[ Home | Contents | Search | Post | Reply | Next | Previous | Up ]
From: CDR XXX
Date: 24 Aug 2000
Time: 12:31:45
[The author is a Navy Commander assigned to the Office of the Secretary of Defense]
If the mighty Plentagon ain't already taking a hard, honest look at this, we're in trouble.
I was suspicious of the genocide reports as they were broadcast because the sources all had reason to inflate the numbers: the K-Albanians, the NGOs, the human rights groups, and even the eager young CNN reporters and editors yearning for more human catastrophe to cover on their watch (it's frightening that Christiane Amanpour is consider the premier 'war correspondent') . Naturally, the Administration both dreaded and welcomed the exponentially expanding figures: dreaded, because the pressure was rising to lead an intervention; and welcomed, because the larger and more outrageous the numbers, the greater the justification for intervening.

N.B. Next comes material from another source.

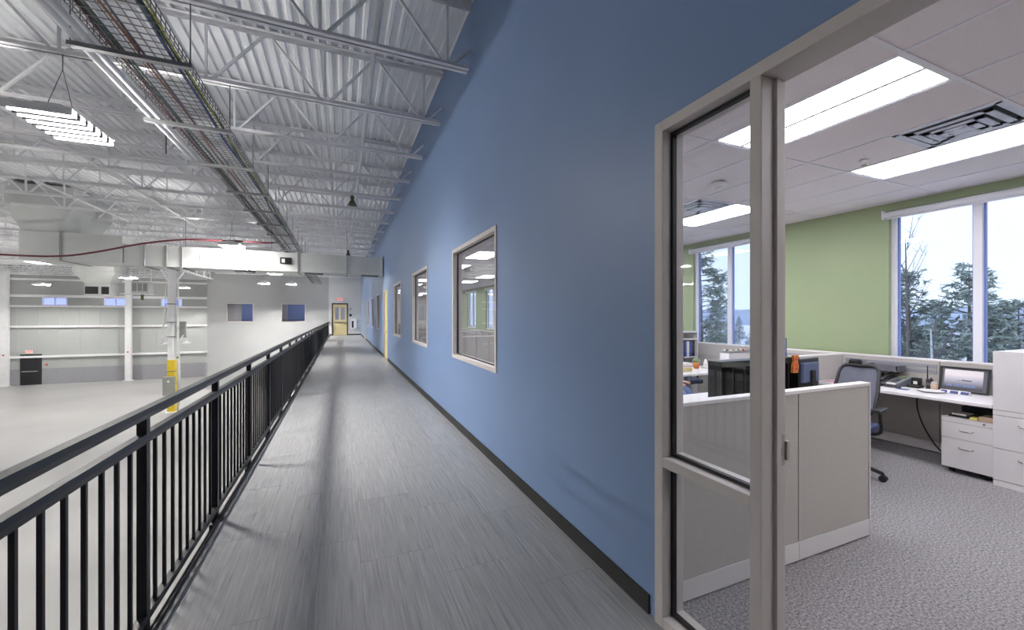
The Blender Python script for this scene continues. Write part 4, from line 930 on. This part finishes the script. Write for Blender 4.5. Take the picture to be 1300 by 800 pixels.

There is a parallel in the inflated vehicle kills numbers generated by EUCOM. Even our NATO allies now accept the low kill figures (as few as 14 tanks) as realistic, while GEN (ret) Clark and the USAF maintain that it is higher (over 90). But, like the alleged genocide, Clark and the Mitchellantes can't find the 'bodies.' Instead, their disciples like Rebecca Grant continue to disparage the challengers of 'accepted truth', insisting that 'pilot debriefs' confirm higher kills. Having debriefed hundreds of aircrewmen in my day, I can tell Ms. Grant that their perceptions are anything BUT reliable.
We can't completely fault Clark and the flyboys, though. Their MOEs are the very ones we use in our wargame models: sortie rates, kill ratios/weapons efficiencies, fuel and ordnance consumption rates, etc. When the NCA gave them a screwed up mission -- essentially, "Send a Message To Slobo WIthout Getting Our Own Guys Killed" ---- and then wants to know twice per day how the war is going, what else would they fall back on. They did, however, fudge numbers in order to produce 'positives;' I've been told that EUCOM/USAFE counted sorties that found no targets and dumped their ordnance into the Adriatic as successful strike missions, yet didn't include those sorties in the sortie/target hit ratio. Ironically, it smells suspiciously of the SE Asia 'body counts' these Vietnam veterans swore they would never repeat.
Sadly for Clark, he got none of the laurels that Schwarzkopf received (nor should he), and is now spending time in security forums and talk shows trying to convince us that we won a tremendous victory.